Makeshift tents of displaced Palestinian families among the ruins of their homes at sunset during the holy month of Ramadan in Jabaliya northern Gaza Strip on, 19 February 2026. (EPA)
Makeshift tents of displaced Palestinian families among the ruins of their homes at sunset during the holy month of Ramadan in Jabaliya northern Gaza Strip on, 19 February 2026. (EPA)

Discussions on Gaza's future must begin with a total halt to Israeli "aggression", the Palestinian movement Hamas said after US President Donald Trump's Board of Peace met for the first time.

"Any political process or any arrangement under discussion concerning the Gaza Strip and the future of our Palestinian people must start with the total halt of aggression, the lifting of the blockade, and the guarantee of our people's legitimate national rights, first and foremost their right to freedom and self-determination," Hamas said in a statement Thursday.

Trump's board met for its inaugural session in Washington on Thursday, with a number of countries pledging money and personnel to rebuild the Palestinian territory, more than four months into a fragile ceasefire between Israel and Hamas.

Israeli Prime Minister Benjamin Netanyahu has insisted however that Hamas must disarm before any reconstruction begins.
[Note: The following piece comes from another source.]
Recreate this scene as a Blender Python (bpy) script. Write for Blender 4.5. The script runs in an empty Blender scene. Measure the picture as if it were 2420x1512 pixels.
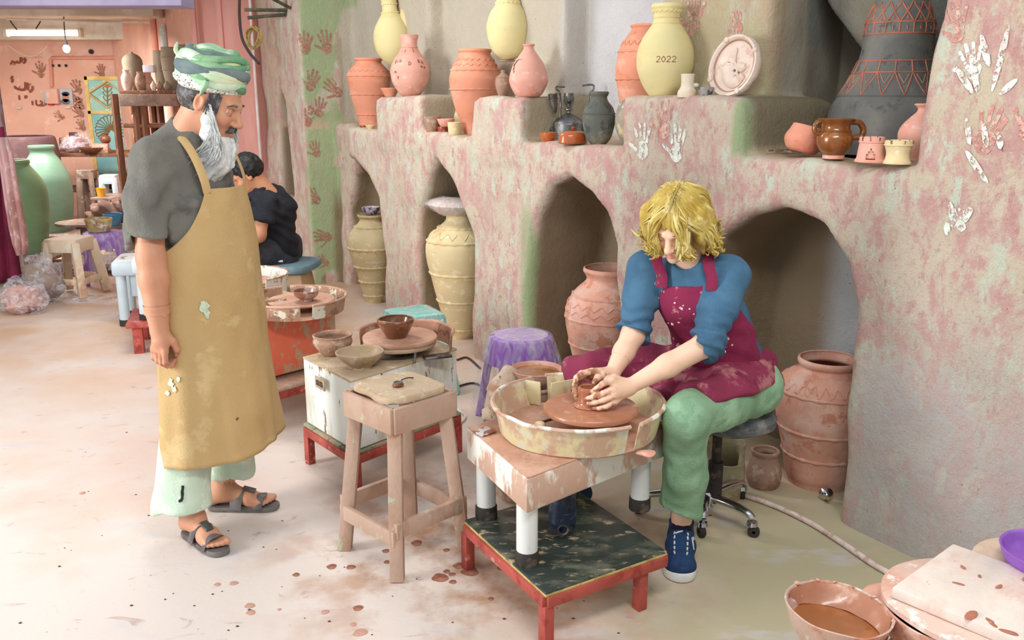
import bpy, bmesh, math, random
import numpy as np
from mathutils import Vector, Matrix
from mathutils.bvhtree import BVHTree
random.seed(7); RNG = np.random.RandomState(5)
SC = bpy.context.scene
COL = SC.collection
# ------------------------------------------------------------------ camera, world, light, exposure
F, CX, CY, CAMH = 2100.0, 1210.0, 756.0, 1.58
PIT = math.radians(14.2); PC, PS = math.cos(PIT), math.sin(PIT)
cd = bpy.data.cameras.new('camera'); cam = bpy.data.objects.new('camera', cd); COL.objects.link(cam)
cam.location = (0, 0, CAMH); cam.rotation_euler = (math.radians(90) - PIT, 0, 0)
cd.sensor_width = 36.0; cd.lens = 36.0 * F / 2420.0; cd.clip_start = .05
SC.camera = cam
SC.view_settings.view_transform = 'Standard'
SC.view_settings.look = 'None'; SC.view_settings.gamma = 1.0; SC.view_settings.use_curve_mapping = False
SC.view_settings.exposure = 0.16
w = bpy.data.worlds.new('world'); SC.world = w; w.use_nodes = True
w.node_tree.nodes['Background'].inputs[0].default_value = (0.93, 0.96, 1.0, 1)
w.node_tree.nodes['Background'].inputs[1].default_value = 0.58
def area(name, loc, aim, sx, sy, power, col=(1, 1, 1)):
    l = bpy.data.lights.new(name, 'AREA'); l.shape = 'RECTANGLE'; l.size = sx; l.size_y = sy
    l.energy = power; l.color = col
    o = bpy.data.objects.new(name, l); COL.objects.link(o); o.location = loc
    o.rotation_euler = (Vector(aim) - Vector(loc)).to_track_quat('-Z', 'Y').to_euler()
    return o
area('door_daylight', (-4.3, 1.7, 1.75), (0.2, 3.9, 1.1), 1.3, 2.0, 150, (1.0, 0.985, 0.96))
area('workshop_tube', (0.5, 1.0, 2.9), (0.35, 2.7, 0.2), 1.5, 0.25, 42, (1.0, 0.97, 0.92))
area('workshop_tube', (-1.6, 5.0, 2.85), (-1.5, 5.2, 0.0), 1.5, 0.25, 34, (1.0, 0.97, 0.93))
area('back_room_tube', (-5.2, 9.2, 2.1), (-5.2, 9.6, 0.0), 2.0, 0.5, 95, (1.0, 0.95, 0.9))

# ------------------------------------------------------------------ measuring helpers
def ray(x, y):
    u = (x - CX) / F; v = (y - CY) / F
    return np.array([u, PC - v * PS, -PS - v * PC])
CAMP = np.array([0, 0, CAMH])
def atz(x, y, z=0.0):
    d = ray(x, y); return CAMP + d * ((z - CAMH) / d[2])
def aty(x, y, Y):
    d = ray(x, y); return CAMP + d * (Y / d[1])
WA = np.array([1.22, 3.11, 0.0]); WT = np.array([-.558, .830, 0]); WN = np.array([.830, .558, 0])
def onw(x, y, n):
    d = ray(x, y); o = WA + WN * n
    return CAMP + d * (np.dot(o - CAMP, WN) / np.dot(d, WN))
def snw(s, n, z): return WA + WT * s + WN * n + np.array([0, 0, z])
def ppm(P):
    q = np.array(P, float) - CAMP
    return F / (q[1] * PC - q[2] * PS)
# ------------------------------------------------------------------ geometry helpers: a geo is (verts, faces)
def cat(*gs):
    V = []; Fc = []
    for g in gs:
        o = len(V); V.extend([tuple(map(float, p)) for p in g[0]]); Fc.extend([tuple(int(i) + o for i in f) for f in g[1]])
    return V, Fc
def xf(g, loc=(0, 0, 0), rot=(0, 0, 0), sc=(1, 1, 1)):
    from mathutils import Euler
    M = Matrix.Translation(Vector([float(a) for a in loc])) @ Euler(rot).to_matrix().to_4x4() @ Matrix.Diagonal((sc[0], sc[1], sc[2], 1))
    return [tuple(M @ Vector(p)) for p in g[0]], g[1]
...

"We agreed with our ally the US that there will be no reconstruction of Gaza before the demilitarization of Gaza," Netanyahu said.

The Israeli leader did not attend the Washington meeting but was represented by his foreign minister Gideon Saar.

Trump said several countries had pledged more than seven billion dollars to rebuild the territory.

Muslim-majority Indonesia will take a deputy commander role in a nascent International Stabilization Force, the unit's American chief Major General Jasper Jeffers said.

Trump, whose plan for Gaza was endorsed by the UN Security Council in November, also said five countries had committed to providing troops, including Morocco, Kazakhstan, Kosovo and Albania.